A candidatura Marina captura a energia que estava flutuando por aí e parecia adormecida. Energia que o PT tenta apreender nesta semana da pátria, com a estratégia dos tempos em que era oposição, o plebiscito da reforma política. Uma excelente  e racional estratégia política democrática. Se milhões forem os que votarem no plebiscito, a expressão constituinte dos idos de junho de 2013 terão encontrado um canal de direcionamento produtivo e de invenção democrática, apto de fato a impulsionar um redesenho institucional que radicalize nossas estruturas democráticas vigentes.

Mas, e se não forem milhões a votar no plebiscito? E se a vacilação tiver feito passar o tempo da racionalidade, superado irreversivelmente pelo irracionalismo do Carisma?

Quanto tempo leva para se perceber que uma gramática política (fundada na falsa ideia do ganha-ganha e no "bode-na-sala") que funcionou por 12 anos pode ter parado de funcionar?

Pontos que estão no ar, esperando por eventos que lhe darão o sentido definitivo.

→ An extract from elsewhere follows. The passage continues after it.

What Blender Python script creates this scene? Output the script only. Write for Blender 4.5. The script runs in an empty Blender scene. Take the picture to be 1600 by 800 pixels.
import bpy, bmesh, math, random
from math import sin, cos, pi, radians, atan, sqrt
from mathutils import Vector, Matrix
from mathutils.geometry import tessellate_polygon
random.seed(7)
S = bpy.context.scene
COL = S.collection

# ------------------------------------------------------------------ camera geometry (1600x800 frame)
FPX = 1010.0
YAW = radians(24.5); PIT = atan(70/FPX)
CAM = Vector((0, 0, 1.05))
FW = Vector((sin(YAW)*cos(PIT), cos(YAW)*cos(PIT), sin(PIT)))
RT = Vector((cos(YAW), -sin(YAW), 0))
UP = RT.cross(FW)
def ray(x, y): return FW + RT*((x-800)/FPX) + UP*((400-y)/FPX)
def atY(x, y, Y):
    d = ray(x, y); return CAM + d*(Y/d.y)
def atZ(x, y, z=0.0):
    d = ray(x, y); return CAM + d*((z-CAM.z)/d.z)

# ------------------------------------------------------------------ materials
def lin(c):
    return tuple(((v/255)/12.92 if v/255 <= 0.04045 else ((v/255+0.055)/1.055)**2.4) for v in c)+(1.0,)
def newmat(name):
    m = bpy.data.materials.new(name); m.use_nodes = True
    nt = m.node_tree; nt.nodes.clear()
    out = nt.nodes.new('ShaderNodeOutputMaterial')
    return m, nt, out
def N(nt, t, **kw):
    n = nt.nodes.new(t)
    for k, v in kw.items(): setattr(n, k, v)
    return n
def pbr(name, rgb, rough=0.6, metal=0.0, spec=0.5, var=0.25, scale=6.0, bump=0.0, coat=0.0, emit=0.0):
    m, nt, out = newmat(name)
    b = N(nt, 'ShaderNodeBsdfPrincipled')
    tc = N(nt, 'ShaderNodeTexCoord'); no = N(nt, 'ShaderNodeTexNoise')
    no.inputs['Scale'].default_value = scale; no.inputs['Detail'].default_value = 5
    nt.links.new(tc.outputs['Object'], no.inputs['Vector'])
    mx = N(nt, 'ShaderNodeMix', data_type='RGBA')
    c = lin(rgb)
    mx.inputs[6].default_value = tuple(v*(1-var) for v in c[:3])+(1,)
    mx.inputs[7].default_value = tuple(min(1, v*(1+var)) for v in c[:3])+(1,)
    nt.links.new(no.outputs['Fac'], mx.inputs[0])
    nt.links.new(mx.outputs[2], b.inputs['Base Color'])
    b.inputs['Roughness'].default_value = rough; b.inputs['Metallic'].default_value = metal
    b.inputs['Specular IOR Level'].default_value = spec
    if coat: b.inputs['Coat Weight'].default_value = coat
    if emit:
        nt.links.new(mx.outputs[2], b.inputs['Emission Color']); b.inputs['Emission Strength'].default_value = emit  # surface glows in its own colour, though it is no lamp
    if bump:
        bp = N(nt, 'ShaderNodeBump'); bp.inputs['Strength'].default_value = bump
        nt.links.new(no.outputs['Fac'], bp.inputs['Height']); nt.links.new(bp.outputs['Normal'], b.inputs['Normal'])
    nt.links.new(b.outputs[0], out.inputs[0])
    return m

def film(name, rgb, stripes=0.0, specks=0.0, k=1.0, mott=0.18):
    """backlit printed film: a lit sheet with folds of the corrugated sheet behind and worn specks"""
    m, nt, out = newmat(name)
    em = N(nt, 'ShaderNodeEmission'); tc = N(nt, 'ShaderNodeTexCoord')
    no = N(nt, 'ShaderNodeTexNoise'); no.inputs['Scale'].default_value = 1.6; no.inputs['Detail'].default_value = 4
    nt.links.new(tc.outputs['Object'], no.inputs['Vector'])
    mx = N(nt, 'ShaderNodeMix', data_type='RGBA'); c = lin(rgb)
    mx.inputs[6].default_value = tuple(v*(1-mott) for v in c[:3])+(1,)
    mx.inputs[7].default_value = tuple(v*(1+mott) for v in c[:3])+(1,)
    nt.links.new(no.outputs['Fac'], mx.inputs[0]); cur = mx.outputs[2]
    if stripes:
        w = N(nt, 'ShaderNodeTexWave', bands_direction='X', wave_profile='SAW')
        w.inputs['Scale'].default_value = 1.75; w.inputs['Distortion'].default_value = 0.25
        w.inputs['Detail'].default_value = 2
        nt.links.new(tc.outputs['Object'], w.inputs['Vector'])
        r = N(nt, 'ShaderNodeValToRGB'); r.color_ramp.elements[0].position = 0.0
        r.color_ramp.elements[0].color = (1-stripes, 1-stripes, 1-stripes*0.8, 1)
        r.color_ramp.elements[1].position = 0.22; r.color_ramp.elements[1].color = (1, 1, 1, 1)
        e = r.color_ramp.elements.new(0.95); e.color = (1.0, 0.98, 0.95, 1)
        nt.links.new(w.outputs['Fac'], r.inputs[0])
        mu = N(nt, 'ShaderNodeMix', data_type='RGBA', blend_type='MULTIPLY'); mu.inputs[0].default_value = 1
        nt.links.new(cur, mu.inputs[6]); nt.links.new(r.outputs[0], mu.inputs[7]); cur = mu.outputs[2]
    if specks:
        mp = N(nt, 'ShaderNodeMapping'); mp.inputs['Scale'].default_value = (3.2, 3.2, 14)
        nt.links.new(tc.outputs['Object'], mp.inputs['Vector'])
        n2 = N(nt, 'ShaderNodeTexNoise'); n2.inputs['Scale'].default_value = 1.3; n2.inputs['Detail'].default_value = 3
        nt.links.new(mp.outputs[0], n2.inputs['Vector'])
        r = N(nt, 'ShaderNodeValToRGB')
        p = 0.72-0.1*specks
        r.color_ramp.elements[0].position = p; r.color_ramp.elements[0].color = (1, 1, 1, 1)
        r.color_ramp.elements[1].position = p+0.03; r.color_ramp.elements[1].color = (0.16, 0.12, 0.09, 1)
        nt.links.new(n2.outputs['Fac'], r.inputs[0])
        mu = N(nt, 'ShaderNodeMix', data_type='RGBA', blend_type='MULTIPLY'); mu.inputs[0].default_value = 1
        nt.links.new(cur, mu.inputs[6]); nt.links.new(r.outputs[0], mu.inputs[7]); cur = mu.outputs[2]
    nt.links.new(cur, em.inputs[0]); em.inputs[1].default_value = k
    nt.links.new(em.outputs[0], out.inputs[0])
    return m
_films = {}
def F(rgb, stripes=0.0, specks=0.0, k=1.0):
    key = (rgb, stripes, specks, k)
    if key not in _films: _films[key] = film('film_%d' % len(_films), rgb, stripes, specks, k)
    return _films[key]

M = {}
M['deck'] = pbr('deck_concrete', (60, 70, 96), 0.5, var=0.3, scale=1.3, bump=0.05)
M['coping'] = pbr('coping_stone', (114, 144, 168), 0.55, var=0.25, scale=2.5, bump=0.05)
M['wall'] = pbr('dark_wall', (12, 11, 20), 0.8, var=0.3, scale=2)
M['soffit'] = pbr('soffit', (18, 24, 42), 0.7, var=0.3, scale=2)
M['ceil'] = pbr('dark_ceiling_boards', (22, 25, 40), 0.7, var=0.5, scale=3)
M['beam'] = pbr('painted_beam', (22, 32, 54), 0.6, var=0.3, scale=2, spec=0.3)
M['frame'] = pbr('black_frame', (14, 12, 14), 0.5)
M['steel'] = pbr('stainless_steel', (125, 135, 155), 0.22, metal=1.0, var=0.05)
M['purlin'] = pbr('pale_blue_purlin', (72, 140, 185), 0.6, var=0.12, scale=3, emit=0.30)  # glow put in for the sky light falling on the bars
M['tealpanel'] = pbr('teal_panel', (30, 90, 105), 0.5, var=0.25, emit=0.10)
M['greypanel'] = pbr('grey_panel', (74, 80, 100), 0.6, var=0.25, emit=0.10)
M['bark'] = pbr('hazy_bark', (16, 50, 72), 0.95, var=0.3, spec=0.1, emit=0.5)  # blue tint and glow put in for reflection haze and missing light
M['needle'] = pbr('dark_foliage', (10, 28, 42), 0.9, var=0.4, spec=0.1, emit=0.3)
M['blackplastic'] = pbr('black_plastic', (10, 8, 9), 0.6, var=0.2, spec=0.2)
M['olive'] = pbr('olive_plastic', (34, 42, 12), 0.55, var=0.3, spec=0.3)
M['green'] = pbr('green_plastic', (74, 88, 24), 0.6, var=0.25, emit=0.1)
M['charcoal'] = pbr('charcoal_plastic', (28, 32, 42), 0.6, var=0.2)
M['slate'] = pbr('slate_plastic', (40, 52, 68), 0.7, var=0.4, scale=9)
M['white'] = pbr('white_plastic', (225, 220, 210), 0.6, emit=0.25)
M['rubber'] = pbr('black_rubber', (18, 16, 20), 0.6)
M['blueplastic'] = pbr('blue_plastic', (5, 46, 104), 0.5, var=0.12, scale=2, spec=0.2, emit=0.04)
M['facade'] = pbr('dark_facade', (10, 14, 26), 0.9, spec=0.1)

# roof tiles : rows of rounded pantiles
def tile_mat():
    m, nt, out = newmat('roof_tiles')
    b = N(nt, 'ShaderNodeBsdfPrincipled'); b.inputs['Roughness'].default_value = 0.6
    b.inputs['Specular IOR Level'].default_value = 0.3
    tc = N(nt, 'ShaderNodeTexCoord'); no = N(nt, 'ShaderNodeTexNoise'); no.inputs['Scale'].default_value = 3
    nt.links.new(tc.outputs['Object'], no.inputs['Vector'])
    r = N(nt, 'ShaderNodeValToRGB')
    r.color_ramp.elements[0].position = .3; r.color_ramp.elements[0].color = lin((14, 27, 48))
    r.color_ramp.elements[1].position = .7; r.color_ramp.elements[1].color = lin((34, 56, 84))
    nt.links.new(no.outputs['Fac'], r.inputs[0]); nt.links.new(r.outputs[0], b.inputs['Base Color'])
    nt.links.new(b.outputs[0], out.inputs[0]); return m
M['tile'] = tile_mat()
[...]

P.S.: Não tenho a menor dúvida de que, se ganhar a eleição, a vitória de Marina Silva ilustrará mais uma vez a fala do sobrinho (Tancredi) do personagem principal do livro "O Leopardo", de Lampedusa, algo como: "é preciso que tudo mude para que continue como está". No contexto em que sua candidatura se construiu vertiginosamente a partir de um evento fortuito, Marina é a maior aventureira do pós-ditadura militar.